You don’t need a degree in economics to be successful in logistics. But having a basic understanding of the fundamentals will help you stay ahead market trends and set a better strategy. Let's go back to econ class for a quick recap on supply and demand and dive into few essential freight market indicators.
Understanding the Basic Principles of Supply & Demand
Supply and demand are basic economic principles that examine the relationship between the amount of goods or services available and the number of people who want to buy those goods or services.
While typically referenced together, supply and demand are two separate economic laws that govern market trends.
The Law of Supply says at higher prices, sellers will supply more of a product or service. The Law of Demand says at higher prices, consumers will demand less of a product or service.
How to Read a Supply Curve:
The supply curve shows the relationship between price and quantity supplied. It is indicated by an upward slope on the graph
One of two things can happen on the supply curve:
Supply increases
When the price of a product increases, sellers
manufacture more of that product to increase their
profits. In the case of the truckload market, as rates
rise, more carrier capacity enters the market as
existing carriers build up their fleet and new carriers
seek to enter.
Supply decreases
As prices fall, sellers manufacture fewer goods
because production is no longer as profitable. In the
case of the truckload market, as rates fall, carrier
capacity leaves the market as margins shrink.

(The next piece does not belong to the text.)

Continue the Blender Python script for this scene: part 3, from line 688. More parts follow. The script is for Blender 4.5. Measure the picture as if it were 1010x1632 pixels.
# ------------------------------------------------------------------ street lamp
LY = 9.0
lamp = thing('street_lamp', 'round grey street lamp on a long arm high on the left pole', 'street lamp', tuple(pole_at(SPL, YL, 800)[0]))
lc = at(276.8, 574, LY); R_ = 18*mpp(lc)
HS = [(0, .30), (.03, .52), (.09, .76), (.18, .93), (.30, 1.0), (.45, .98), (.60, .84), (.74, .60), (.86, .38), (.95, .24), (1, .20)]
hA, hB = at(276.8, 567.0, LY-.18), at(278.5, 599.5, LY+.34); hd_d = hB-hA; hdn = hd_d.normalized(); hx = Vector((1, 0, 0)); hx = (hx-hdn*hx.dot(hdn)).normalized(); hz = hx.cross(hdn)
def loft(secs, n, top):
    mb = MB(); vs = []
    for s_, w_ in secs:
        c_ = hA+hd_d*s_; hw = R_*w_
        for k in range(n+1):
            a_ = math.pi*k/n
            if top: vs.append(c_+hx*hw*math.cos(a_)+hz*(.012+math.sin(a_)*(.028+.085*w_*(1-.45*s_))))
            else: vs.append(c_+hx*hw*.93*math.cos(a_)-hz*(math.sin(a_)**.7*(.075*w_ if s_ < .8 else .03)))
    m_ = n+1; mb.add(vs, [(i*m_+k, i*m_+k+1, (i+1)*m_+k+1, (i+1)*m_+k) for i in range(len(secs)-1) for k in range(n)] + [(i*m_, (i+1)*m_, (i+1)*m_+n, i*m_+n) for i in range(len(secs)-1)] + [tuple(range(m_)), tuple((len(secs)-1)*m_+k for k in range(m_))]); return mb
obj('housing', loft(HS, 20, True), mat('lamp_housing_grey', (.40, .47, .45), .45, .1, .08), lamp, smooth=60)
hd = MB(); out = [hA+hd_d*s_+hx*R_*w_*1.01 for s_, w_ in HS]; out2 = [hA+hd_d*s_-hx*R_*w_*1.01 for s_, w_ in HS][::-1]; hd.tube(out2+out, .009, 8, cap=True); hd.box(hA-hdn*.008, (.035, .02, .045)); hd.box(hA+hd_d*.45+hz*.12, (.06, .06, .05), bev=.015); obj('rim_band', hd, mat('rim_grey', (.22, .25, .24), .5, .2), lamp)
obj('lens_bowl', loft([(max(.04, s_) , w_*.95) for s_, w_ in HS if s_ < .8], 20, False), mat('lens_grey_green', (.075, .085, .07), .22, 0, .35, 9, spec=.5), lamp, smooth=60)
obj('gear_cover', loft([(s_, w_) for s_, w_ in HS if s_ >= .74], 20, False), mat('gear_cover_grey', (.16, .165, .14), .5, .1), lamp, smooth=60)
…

Here's how to look at a supply and demand curve
applied to truckload market dynamics. If either line
moves to the left (a decrease) or right (an
increase), you can see how the equilibrium price
point (i.e. current spot rates) moves to meet the
trend.
In the truckload market:
Supply = carrier capacity (trucks & drivers)
Demand = truckload volume (shipments that
need to move)
Supply Exceeds Demand
When there are more trucks/drivers than available
shipments, rates go down. Because carrier capacity is
high and truckload volume is low, this is known as a
“loose” market — or shipper’s market, since rates
favor shippers.
Demand Exceeds Supply
When there are more available shipments than trucks/
drivers, rates go up. Because truckload volume is high
and carrier capacity is low, this is known as a “tight”
market — or carrier’s market, since rates favor
carriers.
Supply & Demand Are Equal
When the amount of shipments and available trucks/
drivers are balanced, the supply and demand curves
intersect. This is known as market equilibrium.